Ein typisches Kölner Provisorium

Nach ihrem Tod wurde Richeza nicht – wie von ihr gewünscht – in der Abtei Brauweiler bestattet. Vielmehr veranlasste Erzbischof Anno II. die Beisetzung in der östlich vom Dom gelegenen Kirche St. Maria ad Gradus, der er damit zugleich eine reiche Stiftung Richezas sicherte. Über den Begräbnisort wurde noch Jahrzehnte gestritten, und obwohl Erzbischof Hermann III. „endgültig“ zugunsten Brauweilers entschied, blieben die Gebeine der schon im Mittelalter im Kölner Raum als Selige oder gar Heilige verehrten Richeza in St. Maria ad Gradus, bis die Kirche 1817 abgebrochen wurde. Typischer Fall eines Kölner Provisoriums, würde ich sagen.

Sarkophag aus Holz

Danach kamen sie in den Dom. Ihre Gebeine befinden sich tatsächlich in dem schlichten, klassizistischen Sarkophag aus Holz, neben dem auf Schieferplatten gemalte Bilder von Richeza und Erzbischof Anno aus der mittelalterlichen Grabanlage in St. Maria ad Gradus hängen. Ich war einmal bei einer Öffnung des Sarkophags dabei, als die Polen um eine Reliquie gebeten hatten. Das ist ein hochoffizieller Akt, bei dem auch immer ein Bischof anwesend sein muss.
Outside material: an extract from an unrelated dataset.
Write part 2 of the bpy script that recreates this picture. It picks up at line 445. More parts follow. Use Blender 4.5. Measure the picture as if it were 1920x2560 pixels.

Aber bei der Öffnung musste ich dann doch unwillkürlich schmunzeln: Irgendein ordnungsliebender Mensch hatte die Gebeine der Königin fein säuberlich nach Knochenarten geordnet und in Cellophan verpackt: Rippen, Bein- und Armknochen und so weiter. Und Richezas Schädel trägt noch die originale goldene Seidenhaube mit  gesticktem Netzmuster.

Fehler auf der Hinweistafel?

Den vielen Polen zuliebe, die in den Dom kamen und nach dem Grab ihrer Königin Richeza fragten, wurde also besagtes Hinweisschild aufgehängt. Mit ihm verbinde ich eine meiner Lieblingsgeschichten vom Dom aus der Abteilung „Merkwürdigkeiten und Skurrilitäten“: Eines Tages bekam ich Post von einem Herrn Professor aus Hamburg: Ob wir uns nicht schämten? Der polnische Text zur seligen Richeza enthalte mehrere Fehler. Wir sollten das dringend in Ordnung bringen. Gut, dachte ich, da ist ja was dran.

Neue Post aus Hamburg

Also überlegten wir uns einen neuen Text, für dessen Übersetzung ins Polnische ich auf verschlungenen Wegen an eine polnische Germanistik-Professorin in Danzig geriet. Der von ihr erstellte Text wurde gesetzt und ihr dann noch einmal zur Endkontrolle vorgelegt. Irgendwie weiß man bei diesen ganzen Sonderzeichen ja nie so genau, ob nun wirklich alles stimmt. Nach ihrem Okay brachten wir dann voller Stolz die neue Hinweistafel an. Prompt kam erneut Post aus Hamburg: Es hätten sich nunmehr neue Fehler eingeschlichen.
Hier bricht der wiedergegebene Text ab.